◆ **Provided information**:
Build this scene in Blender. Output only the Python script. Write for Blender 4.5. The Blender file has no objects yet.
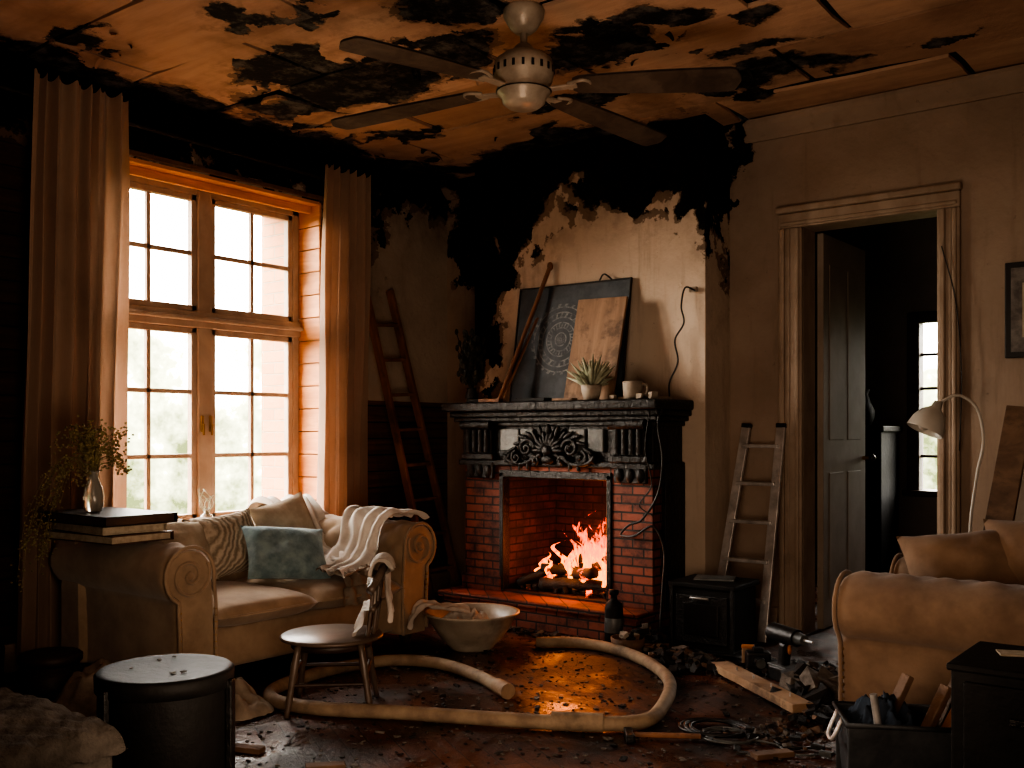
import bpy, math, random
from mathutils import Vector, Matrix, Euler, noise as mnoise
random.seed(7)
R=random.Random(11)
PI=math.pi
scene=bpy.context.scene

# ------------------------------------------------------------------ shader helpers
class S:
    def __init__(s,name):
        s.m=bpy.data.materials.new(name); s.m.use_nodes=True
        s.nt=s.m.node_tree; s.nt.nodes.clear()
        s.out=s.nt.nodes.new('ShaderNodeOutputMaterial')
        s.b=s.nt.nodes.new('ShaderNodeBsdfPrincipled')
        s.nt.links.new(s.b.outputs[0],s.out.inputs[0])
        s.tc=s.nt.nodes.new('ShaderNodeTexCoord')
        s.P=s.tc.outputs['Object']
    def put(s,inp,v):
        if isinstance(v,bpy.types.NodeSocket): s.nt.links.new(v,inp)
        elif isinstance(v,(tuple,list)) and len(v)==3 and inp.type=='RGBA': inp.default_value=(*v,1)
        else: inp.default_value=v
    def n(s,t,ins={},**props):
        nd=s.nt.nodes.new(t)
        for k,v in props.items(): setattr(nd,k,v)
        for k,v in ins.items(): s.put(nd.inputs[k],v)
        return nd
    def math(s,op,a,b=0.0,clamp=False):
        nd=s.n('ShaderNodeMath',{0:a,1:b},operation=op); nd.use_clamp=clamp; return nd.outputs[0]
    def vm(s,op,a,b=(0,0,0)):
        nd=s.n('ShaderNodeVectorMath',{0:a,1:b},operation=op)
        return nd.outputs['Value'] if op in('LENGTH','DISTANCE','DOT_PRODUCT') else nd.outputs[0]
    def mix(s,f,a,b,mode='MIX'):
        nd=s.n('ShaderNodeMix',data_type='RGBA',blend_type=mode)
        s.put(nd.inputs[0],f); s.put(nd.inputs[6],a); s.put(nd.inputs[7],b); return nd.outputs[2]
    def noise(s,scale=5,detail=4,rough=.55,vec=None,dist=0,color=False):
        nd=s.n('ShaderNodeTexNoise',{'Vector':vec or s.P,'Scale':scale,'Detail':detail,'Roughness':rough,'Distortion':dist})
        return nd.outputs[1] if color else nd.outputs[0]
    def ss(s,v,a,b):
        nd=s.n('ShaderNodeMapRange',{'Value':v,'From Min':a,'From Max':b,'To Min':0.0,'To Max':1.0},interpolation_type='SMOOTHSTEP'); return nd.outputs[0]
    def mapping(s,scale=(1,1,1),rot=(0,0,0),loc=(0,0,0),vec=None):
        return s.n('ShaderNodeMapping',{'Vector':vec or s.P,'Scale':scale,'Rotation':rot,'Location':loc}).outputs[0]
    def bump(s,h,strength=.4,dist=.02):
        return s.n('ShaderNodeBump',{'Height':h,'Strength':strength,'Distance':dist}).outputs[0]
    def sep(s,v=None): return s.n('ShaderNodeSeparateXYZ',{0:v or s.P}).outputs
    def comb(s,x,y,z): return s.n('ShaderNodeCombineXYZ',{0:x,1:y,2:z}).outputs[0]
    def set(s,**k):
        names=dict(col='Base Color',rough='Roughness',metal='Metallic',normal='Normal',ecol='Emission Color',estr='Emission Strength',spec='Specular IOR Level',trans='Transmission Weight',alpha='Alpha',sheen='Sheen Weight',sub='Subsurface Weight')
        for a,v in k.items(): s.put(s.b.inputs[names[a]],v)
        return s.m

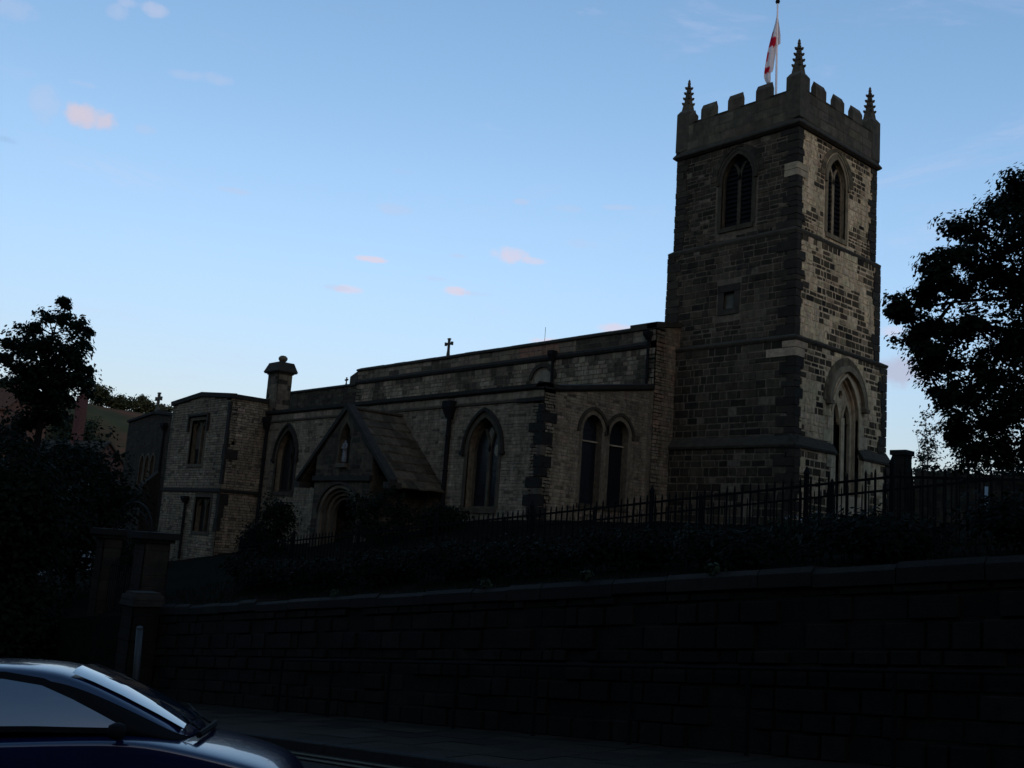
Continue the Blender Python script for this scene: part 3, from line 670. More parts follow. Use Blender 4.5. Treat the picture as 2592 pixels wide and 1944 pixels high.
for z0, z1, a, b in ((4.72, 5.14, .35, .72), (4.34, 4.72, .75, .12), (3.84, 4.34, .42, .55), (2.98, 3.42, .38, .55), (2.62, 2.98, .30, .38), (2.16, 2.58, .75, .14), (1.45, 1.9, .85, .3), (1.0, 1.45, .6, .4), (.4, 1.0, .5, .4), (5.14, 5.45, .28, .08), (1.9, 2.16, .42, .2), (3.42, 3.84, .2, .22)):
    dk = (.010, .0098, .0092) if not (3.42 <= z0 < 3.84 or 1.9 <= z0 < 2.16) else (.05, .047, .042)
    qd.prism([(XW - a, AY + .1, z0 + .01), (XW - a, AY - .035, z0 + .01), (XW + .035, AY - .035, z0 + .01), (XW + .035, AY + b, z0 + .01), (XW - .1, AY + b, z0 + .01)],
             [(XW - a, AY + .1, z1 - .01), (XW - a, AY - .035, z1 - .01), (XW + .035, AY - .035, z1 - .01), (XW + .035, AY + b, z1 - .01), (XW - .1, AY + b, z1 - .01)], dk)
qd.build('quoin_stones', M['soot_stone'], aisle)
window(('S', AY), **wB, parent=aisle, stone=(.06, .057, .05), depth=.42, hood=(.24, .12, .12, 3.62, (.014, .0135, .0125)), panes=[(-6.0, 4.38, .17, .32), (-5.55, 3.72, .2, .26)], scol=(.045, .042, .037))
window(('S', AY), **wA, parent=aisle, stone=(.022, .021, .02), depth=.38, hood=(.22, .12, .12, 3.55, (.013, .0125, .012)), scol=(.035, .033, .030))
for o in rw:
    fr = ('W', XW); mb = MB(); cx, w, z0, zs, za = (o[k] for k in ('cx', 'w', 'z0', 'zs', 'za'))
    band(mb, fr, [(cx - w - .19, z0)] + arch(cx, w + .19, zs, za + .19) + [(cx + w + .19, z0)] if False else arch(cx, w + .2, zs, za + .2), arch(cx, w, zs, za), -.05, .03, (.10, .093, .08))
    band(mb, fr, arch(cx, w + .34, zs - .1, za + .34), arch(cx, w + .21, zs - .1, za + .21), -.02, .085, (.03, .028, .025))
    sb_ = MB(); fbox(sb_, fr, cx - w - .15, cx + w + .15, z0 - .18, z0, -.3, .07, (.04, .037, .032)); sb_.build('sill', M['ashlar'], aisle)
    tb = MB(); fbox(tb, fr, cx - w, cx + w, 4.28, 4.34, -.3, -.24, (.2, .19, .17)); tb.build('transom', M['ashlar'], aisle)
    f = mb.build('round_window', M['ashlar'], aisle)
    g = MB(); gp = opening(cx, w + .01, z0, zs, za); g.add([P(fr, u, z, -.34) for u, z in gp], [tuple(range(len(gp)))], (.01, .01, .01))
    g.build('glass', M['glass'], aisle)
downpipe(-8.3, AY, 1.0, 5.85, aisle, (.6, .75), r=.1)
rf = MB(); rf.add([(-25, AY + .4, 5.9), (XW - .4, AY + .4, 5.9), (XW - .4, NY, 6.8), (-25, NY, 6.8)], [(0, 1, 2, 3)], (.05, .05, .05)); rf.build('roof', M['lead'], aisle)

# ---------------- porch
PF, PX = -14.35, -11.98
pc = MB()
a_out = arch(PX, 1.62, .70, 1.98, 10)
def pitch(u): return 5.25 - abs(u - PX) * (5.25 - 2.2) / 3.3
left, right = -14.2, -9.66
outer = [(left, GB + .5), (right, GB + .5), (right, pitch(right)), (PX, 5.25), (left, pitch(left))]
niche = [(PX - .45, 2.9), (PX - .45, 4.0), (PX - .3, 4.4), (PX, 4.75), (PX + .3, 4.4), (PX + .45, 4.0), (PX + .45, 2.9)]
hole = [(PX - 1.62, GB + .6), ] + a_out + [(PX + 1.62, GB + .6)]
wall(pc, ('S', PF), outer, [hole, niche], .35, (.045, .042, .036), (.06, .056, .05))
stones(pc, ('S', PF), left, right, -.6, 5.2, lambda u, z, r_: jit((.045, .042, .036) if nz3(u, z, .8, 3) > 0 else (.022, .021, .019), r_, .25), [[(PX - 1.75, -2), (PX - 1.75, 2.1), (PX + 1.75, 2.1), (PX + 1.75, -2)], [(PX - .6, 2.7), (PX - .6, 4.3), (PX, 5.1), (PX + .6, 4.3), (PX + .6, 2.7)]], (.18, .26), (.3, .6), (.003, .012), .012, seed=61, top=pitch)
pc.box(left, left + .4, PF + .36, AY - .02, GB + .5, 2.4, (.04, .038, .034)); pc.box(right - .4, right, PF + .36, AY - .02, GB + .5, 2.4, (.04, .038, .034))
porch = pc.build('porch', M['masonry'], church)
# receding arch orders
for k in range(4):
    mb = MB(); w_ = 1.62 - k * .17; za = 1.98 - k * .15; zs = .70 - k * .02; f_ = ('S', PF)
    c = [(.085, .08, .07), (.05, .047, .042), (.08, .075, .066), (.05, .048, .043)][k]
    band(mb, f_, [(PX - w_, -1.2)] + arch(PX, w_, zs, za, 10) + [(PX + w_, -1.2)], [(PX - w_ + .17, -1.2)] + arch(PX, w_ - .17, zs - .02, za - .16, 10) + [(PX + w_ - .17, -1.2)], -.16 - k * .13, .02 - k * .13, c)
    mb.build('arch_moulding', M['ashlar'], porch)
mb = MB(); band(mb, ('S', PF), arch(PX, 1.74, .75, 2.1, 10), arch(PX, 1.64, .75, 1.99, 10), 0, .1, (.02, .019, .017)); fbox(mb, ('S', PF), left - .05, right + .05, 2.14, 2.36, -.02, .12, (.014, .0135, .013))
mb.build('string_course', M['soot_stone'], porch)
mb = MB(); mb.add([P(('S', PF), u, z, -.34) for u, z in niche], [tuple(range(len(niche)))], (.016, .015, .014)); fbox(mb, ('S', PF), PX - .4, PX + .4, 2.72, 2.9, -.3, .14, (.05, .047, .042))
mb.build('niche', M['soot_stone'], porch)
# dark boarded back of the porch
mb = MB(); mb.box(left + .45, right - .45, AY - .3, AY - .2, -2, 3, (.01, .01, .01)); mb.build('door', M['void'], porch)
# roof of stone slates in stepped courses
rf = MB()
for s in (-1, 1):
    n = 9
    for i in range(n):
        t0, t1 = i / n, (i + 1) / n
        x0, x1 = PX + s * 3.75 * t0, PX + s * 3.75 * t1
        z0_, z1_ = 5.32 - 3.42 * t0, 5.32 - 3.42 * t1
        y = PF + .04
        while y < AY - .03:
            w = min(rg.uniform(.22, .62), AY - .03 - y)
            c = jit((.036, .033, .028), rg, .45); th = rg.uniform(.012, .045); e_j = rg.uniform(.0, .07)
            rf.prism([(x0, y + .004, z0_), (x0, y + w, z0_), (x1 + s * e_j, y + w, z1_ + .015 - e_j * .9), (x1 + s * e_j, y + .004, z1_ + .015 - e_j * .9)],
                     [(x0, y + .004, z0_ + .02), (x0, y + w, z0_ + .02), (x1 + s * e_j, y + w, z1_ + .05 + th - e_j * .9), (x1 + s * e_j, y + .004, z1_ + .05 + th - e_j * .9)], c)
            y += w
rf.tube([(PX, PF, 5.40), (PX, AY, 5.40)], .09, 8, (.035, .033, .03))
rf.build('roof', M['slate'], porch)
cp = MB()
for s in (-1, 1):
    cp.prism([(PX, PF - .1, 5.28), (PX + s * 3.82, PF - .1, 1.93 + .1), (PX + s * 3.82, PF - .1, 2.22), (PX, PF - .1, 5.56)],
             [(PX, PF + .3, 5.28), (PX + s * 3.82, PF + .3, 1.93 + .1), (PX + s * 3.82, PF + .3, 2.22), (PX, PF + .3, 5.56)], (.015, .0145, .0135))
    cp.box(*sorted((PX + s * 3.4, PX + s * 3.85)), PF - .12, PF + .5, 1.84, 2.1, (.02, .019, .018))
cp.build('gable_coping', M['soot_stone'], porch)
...
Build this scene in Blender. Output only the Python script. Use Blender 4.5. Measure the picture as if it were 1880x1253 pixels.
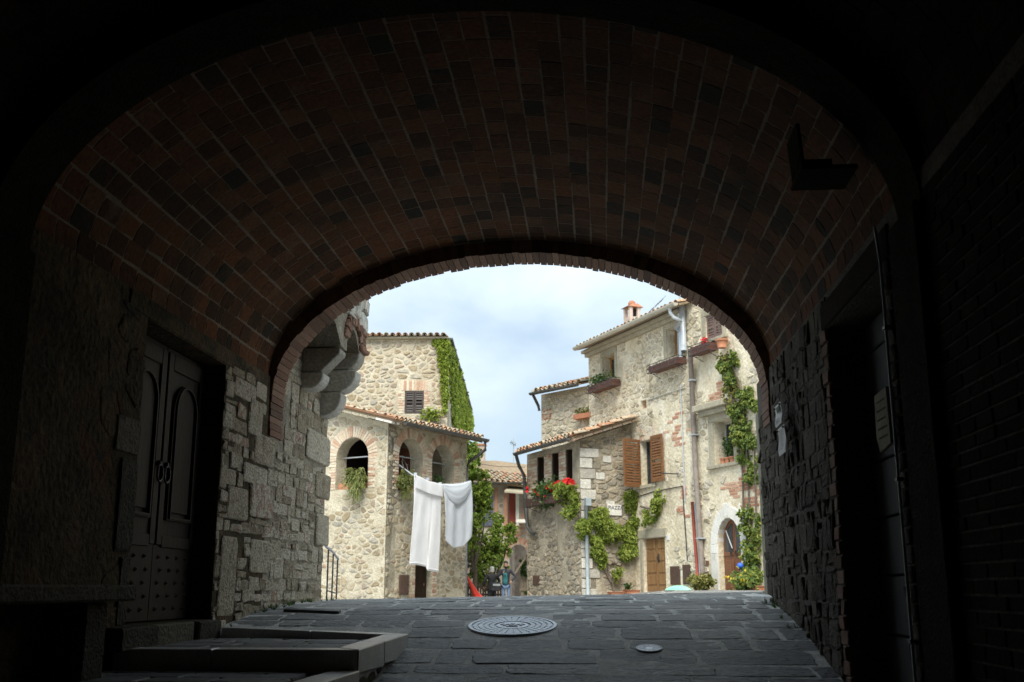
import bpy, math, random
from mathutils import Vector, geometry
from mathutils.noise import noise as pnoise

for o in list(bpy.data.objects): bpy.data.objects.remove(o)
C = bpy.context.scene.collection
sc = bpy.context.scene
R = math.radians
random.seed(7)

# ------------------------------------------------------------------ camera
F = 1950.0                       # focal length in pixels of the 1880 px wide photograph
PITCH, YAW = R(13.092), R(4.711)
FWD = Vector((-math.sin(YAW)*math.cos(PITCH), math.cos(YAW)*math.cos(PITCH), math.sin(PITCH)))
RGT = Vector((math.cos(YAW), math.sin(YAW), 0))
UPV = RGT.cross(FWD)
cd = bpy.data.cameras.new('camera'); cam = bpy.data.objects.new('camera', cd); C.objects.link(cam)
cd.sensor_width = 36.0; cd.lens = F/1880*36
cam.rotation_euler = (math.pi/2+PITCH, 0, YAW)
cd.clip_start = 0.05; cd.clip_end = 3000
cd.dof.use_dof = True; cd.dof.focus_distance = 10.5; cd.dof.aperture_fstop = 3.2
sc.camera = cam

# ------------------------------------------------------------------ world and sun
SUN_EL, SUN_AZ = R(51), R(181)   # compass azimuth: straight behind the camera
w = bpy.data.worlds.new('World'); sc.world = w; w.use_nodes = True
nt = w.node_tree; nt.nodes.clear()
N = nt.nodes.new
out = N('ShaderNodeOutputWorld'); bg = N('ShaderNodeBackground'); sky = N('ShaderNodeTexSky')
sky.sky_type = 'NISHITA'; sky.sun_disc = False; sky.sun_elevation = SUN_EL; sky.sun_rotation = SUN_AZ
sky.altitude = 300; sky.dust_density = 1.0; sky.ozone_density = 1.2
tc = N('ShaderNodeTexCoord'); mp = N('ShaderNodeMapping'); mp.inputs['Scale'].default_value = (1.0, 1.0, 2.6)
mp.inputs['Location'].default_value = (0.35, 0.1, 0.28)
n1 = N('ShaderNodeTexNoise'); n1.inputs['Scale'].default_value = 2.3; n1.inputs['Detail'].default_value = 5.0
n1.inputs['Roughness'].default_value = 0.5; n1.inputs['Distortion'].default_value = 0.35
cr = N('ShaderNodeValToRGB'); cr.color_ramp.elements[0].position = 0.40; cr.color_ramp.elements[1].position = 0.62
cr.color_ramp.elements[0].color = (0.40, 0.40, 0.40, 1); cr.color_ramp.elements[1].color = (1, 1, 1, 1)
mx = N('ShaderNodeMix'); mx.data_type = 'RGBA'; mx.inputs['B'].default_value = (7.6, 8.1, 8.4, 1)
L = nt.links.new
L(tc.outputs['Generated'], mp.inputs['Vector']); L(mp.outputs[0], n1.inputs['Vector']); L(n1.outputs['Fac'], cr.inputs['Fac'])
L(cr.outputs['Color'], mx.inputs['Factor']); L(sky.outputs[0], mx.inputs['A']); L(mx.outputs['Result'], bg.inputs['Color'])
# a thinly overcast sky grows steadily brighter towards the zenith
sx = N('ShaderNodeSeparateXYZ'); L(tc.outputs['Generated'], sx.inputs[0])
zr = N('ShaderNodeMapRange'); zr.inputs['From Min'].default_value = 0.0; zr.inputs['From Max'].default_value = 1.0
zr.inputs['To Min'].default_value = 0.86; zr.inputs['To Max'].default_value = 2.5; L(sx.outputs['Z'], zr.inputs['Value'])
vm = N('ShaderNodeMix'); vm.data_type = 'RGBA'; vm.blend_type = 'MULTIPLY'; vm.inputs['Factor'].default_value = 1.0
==
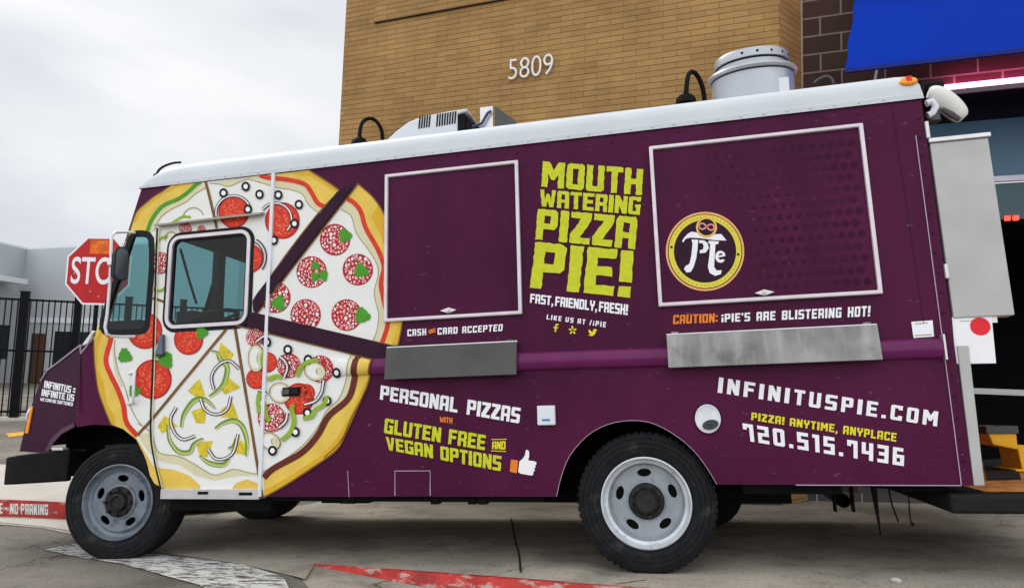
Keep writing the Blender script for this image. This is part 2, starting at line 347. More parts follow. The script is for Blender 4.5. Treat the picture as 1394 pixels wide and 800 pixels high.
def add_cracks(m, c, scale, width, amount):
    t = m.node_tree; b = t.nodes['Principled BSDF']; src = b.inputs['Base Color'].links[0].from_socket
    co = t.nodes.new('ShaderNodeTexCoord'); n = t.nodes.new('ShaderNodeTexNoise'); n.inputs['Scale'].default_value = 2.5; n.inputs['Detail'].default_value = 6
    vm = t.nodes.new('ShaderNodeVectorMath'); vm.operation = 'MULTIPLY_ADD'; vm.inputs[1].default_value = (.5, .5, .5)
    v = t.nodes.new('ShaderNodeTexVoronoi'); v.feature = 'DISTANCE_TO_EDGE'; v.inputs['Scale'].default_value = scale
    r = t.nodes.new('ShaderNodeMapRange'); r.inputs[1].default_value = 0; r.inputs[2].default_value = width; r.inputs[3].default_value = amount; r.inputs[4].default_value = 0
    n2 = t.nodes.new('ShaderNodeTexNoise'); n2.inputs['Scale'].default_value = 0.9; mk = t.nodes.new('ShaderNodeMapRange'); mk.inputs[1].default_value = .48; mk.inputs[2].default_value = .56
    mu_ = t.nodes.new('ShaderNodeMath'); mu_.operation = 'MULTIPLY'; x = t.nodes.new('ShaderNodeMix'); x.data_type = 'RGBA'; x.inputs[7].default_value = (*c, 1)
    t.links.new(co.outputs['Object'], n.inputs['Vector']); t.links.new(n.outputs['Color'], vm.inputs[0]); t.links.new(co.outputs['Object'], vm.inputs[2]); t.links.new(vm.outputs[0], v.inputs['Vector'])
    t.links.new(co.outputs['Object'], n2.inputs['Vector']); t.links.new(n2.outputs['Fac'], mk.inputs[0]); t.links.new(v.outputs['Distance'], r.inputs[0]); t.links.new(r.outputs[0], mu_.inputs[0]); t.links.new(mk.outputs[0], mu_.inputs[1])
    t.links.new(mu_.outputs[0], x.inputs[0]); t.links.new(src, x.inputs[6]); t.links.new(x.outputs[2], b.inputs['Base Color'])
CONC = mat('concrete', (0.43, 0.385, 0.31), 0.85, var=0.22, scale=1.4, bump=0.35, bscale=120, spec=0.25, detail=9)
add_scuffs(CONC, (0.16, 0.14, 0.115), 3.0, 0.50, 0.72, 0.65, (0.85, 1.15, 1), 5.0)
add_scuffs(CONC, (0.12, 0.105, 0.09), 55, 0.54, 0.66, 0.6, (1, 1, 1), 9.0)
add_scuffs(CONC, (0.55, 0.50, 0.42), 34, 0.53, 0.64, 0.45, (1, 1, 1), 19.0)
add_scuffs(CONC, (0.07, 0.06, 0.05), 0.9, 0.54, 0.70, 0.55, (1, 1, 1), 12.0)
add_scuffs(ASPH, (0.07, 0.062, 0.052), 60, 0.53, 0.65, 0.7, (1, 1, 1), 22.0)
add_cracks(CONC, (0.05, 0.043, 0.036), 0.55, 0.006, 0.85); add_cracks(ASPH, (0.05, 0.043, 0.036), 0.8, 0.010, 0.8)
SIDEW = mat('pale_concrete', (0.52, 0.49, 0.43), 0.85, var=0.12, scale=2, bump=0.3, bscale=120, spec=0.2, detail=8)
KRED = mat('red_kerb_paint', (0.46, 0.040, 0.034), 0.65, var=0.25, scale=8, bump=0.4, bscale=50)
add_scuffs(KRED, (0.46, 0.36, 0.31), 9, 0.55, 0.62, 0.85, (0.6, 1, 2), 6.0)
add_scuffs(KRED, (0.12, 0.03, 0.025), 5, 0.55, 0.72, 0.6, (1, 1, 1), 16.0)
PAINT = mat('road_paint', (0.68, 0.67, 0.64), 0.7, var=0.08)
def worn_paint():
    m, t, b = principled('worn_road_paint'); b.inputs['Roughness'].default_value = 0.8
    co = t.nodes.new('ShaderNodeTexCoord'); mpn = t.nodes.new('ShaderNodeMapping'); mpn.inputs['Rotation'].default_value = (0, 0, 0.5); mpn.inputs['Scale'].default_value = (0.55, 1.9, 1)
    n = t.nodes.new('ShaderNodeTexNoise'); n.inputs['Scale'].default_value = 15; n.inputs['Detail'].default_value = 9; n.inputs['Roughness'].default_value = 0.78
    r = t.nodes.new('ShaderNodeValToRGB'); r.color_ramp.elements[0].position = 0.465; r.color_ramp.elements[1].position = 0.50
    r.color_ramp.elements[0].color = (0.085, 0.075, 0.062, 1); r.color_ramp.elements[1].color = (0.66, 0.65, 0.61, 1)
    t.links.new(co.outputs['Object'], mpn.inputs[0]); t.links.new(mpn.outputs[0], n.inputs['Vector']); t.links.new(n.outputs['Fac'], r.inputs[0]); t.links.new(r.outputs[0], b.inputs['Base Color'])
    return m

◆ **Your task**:
In the entries above, locate every line with the word "only" and copy it.

◆ **Output for this task**:
Build this scene in Blender. Output only the Python script. Write for Blender 4.5. The Blender file has no objects yet.
Build this scene in Blender. Output only the Python script. Use Blender 4.5. Measure the picture as if it were 1880x1253 pixels.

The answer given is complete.